Request
For this exercise, write out exactly, and only, the lines running from the line that contains "The three.js script" through the line that contains "for (let i = 0; i < 3;".
++++ Dataset rows
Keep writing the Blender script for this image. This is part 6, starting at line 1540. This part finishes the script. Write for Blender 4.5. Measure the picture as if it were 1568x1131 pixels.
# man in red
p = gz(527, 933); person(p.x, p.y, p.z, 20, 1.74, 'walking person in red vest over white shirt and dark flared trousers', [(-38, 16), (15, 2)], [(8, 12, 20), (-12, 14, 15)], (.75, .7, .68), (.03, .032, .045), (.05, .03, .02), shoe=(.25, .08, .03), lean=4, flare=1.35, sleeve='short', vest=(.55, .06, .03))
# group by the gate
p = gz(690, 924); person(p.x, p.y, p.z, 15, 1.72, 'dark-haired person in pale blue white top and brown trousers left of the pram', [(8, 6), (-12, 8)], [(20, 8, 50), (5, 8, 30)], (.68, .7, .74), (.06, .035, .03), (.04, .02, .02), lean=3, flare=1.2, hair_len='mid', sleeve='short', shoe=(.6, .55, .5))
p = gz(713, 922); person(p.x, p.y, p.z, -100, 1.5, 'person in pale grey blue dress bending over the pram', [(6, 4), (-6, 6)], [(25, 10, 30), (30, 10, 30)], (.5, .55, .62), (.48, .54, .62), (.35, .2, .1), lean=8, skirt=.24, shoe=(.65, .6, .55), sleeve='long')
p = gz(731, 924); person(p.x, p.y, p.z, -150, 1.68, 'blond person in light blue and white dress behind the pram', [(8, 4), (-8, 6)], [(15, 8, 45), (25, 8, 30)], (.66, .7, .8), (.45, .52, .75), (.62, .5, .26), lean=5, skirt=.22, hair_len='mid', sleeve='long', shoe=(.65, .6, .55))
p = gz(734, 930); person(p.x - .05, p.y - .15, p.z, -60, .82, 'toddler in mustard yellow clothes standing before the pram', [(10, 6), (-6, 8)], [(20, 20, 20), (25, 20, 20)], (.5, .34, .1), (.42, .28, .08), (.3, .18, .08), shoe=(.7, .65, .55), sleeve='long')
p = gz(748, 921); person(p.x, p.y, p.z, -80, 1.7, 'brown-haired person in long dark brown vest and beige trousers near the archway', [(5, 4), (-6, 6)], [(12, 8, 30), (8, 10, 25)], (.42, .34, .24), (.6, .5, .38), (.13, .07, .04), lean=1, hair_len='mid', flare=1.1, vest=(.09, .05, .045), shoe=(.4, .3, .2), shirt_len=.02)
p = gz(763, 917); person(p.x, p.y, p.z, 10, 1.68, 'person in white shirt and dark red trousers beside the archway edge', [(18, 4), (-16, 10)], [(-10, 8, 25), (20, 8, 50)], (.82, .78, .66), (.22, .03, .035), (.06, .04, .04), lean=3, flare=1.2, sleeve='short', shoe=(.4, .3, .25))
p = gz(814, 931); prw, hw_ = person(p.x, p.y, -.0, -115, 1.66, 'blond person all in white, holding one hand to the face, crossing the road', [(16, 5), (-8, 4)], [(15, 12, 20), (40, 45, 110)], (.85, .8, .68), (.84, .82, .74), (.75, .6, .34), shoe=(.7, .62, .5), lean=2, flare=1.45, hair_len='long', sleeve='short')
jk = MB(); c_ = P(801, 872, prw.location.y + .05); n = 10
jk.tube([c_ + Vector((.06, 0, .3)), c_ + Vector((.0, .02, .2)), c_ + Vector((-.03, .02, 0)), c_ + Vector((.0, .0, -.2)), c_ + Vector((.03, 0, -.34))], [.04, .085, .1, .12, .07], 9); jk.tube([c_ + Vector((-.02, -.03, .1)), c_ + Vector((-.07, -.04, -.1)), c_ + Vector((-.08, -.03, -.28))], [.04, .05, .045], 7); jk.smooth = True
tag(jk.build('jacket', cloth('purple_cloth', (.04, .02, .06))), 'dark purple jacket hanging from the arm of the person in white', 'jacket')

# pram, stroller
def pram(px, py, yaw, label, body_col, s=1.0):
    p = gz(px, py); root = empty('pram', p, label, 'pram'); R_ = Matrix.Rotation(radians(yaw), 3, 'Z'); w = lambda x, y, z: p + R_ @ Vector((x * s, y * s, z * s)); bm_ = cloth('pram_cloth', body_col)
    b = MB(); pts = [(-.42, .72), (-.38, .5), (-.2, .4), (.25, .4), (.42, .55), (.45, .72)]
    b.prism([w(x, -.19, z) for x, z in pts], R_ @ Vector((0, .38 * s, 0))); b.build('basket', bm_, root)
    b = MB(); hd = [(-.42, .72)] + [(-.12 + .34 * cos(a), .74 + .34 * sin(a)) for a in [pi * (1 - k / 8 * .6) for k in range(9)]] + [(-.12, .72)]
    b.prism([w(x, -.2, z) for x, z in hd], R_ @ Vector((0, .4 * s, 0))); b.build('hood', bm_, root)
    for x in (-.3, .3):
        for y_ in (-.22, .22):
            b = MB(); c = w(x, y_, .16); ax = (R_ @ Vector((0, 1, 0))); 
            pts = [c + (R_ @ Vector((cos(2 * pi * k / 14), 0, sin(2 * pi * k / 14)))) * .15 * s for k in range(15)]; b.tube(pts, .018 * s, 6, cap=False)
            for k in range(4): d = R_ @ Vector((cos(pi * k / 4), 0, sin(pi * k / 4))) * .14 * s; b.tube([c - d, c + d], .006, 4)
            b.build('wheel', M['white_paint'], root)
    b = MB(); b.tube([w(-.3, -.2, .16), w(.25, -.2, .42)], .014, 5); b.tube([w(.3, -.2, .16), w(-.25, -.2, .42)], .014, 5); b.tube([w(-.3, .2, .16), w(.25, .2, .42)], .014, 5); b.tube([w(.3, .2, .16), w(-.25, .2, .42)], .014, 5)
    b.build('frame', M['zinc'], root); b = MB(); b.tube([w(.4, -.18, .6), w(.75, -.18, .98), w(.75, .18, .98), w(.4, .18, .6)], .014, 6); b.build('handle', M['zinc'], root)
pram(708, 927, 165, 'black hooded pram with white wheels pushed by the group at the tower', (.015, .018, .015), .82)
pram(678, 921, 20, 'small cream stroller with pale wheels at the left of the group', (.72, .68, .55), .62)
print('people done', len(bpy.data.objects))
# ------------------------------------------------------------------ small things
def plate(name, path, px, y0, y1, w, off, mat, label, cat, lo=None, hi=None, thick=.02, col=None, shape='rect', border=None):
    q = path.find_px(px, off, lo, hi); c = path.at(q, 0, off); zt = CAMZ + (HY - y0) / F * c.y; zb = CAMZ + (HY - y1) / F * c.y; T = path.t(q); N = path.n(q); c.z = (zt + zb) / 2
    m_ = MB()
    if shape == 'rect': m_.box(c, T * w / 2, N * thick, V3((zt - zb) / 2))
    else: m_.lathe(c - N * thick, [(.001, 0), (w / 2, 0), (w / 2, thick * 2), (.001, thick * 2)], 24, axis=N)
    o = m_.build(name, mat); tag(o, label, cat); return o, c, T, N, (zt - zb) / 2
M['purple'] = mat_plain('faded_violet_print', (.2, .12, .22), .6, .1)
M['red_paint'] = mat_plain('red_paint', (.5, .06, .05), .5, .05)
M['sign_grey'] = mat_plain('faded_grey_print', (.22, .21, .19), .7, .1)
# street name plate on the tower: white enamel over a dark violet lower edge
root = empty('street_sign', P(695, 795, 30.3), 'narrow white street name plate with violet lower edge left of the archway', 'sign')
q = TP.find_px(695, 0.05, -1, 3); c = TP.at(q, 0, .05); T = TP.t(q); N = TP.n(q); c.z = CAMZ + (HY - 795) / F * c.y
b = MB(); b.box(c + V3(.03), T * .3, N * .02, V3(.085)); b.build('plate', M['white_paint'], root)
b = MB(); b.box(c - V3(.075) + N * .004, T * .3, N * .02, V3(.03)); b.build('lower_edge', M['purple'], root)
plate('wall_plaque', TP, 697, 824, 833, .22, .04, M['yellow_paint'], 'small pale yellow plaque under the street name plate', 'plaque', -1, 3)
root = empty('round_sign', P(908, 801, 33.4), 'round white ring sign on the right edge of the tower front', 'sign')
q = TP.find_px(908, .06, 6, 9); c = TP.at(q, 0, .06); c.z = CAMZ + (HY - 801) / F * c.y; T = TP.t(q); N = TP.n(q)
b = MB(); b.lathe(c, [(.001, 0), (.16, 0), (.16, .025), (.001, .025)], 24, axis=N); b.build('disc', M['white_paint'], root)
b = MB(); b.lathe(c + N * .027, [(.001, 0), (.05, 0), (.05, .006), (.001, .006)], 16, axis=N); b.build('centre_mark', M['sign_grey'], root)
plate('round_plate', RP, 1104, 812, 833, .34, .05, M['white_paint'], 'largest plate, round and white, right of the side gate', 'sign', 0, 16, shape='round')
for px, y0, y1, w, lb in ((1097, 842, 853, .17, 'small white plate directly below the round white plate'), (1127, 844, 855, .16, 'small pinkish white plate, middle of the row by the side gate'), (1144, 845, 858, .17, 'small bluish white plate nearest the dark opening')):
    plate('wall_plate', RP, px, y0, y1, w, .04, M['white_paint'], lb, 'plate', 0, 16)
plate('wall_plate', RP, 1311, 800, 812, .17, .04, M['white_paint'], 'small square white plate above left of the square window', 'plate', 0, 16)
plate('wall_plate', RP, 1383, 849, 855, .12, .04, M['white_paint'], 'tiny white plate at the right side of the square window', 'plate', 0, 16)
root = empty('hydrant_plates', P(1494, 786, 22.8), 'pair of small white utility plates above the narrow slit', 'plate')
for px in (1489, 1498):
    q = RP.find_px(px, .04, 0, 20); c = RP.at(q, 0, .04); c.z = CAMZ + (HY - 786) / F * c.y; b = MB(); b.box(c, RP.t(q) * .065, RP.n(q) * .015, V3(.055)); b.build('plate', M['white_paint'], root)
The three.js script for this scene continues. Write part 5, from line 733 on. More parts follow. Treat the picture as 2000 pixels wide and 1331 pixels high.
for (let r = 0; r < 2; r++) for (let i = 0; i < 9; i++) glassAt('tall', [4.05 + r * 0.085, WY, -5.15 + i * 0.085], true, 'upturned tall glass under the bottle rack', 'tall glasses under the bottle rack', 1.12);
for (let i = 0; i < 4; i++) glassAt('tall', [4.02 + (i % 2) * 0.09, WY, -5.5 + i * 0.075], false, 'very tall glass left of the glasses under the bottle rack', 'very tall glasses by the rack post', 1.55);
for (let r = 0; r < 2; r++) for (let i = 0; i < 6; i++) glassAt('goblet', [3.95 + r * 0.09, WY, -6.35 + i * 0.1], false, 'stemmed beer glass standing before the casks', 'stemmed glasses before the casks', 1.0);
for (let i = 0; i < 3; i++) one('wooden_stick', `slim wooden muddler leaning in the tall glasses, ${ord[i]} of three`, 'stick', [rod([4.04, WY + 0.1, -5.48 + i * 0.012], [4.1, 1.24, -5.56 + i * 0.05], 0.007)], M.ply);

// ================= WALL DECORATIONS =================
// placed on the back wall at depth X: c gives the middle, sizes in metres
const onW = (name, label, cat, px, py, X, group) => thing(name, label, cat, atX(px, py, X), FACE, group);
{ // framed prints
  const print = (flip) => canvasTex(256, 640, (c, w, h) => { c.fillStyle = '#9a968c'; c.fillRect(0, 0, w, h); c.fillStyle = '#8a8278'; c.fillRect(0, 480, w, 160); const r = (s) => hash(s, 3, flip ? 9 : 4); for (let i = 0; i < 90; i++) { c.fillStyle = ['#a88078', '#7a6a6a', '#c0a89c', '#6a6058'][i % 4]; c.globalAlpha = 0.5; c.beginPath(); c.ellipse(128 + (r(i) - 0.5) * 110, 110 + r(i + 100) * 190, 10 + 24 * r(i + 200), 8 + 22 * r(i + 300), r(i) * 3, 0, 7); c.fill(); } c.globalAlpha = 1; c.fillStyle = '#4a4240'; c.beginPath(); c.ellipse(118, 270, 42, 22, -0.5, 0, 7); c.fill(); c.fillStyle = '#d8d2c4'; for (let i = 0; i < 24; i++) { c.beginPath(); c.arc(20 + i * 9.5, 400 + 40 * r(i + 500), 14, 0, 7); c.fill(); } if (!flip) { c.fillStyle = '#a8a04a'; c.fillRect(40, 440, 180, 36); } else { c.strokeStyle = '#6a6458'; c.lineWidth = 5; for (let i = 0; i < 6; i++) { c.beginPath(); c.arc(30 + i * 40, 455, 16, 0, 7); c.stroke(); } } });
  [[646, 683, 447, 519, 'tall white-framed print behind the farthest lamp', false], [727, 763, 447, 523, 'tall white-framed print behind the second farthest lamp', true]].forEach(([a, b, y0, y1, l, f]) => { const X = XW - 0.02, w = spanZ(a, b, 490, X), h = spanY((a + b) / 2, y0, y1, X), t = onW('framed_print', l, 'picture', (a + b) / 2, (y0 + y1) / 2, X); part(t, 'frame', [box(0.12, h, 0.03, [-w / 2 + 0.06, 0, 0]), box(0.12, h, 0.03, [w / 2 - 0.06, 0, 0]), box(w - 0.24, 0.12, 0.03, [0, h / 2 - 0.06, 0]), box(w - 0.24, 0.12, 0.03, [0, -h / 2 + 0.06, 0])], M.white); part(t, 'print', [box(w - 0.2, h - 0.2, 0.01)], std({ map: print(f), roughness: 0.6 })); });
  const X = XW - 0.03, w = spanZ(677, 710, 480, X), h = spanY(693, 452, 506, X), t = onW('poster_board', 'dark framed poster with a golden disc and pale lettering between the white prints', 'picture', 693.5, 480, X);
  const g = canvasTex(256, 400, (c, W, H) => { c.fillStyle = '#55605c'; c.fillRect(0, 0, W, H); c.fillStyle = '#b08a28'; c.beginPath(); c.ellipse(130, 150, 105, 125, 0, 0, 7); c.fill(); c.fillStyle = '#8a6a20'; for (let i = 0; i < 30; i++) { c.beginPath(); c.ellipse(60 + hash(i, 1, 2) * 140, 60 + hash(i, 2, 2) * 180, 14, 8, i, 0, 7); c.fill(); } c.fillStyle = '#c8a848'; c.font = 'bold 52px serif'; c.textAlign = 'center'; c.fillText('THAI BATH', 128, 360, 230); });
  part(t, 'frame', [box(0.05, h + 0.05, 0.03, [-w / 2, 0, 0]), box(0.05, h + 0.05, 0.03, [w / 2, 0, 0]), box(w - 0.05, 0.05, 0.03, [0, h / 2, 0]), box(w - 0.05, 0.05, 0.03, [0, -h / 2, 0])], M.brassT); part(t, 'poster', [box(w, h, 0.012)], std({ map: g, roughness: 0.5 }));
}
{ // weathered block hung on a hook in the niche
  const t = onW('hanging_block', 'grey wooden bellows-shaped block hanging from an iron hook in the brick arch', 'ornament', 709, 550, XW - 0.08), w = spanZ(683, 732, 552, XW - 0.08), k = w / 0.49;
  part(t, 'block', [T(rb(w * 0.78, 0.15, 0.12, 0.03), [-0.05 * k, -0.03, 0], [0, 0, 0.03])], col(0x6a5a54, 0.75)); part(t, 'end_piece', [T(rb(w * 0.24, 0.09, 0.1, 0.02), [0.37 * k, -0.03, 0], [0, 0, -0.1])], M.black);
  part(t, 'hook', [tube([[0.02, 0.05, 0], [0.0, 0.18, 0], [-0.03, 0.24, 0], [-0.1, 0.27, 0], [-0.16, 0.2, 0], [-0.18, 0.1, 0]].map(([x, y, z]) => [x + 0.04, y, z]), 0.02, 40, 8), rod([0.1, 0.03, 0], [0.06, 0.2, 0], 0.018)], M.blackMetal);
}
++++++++
The completed task
The three.js script for this scene continues. Write part 5, from line 733 on. More parts follow. Treat the picture as 2000 pixels wide and 1331 pixels high.
for (let r = 0; r < 2; r++) for (let i = 0; i < 9; i++) glassAt('tall', [4.05 + r * 0.085, WY, -5.15 + i * 0.085], true, 'upturned tall glass under the bottle rack', 'tall glasses under the bottle rack', 1.12);
for (let i = 0; i < 4; i++) glassAt('tall', [4.02 + (i % 2) * 0.09, WY, -5.5 + i * 0.075], false, 'very tall glass left of the glasses under the bottle rack', 'very tall glasses by the rack post', 1.55);
for (let r = 0; r < 2; r++) for (let i = 0; i < 6; i++) glassAt('goblet', [3.95 + r * 0.09, WY, -6.35 + i * 0.1], false, 'stemmed beer glass standing before the casks', 'stemmed glasses before the casks', 1.0);
for (let i = 0; i < 3; i++) one('wooden_stick', `slim wooden muddler leaning in the tall glasses, ${ord[i]} of three`, 'stick', [rod([4.04, WY + 0.1, -5.48 + i * 0.012], [4.1, 1.24, -5.56 + i * 0.05], 0.007)], M.ply);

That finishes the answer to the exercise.